ABSTRACT

In the 1930s, social psychologists Marie Jahoda, Paul Lazarsfeld and Hans Zeisel undertook a deep ethnographic analysis of everyday life in Marienthal, a community outside of Vienna, Austria, where villagers suffered individually and collectively from what was then called the Worldwide Economic Crisis (2003). Offering a biography of what they called a “weary community,” beleaguered by recession that lasted for years, these researchers captured the impact of global recession on the lives in the village which had been a stronghold for the Social Democratic Labor Movement, where one would find the Workers Library, newspapers, rich civic participation – all of which came to a halt when the factory closed. Using ethnography and time charts and conversations with and observations of everyday people, Jahoda and colleagues sought to understand the everyday discourses, embodiments and behaviors that derive from economic oppression.
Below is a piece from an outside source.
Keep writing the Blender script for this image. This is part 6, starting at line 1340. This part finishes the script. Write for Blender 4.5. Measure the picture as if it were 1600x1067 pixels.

Refusing academic language that would distance them from their informants, Jahoda and colleagues wrote through the words and metaphors of the people to demonstrate the devastating material, psychological and existential consequences of severe and collective unemployment in Central Europe. A window on their theoretical and methodological innovation comes in their analysis of the embodiment and subjectivities of time, noticing that while employed people would walk briskly across the street, those carrying the burden of unemployment carried the weight of time, stretching passively over a day. One man, without job or hope of employment narrated, in the passive voice, the seeming lethargy: “In the meantime, midday comes around.”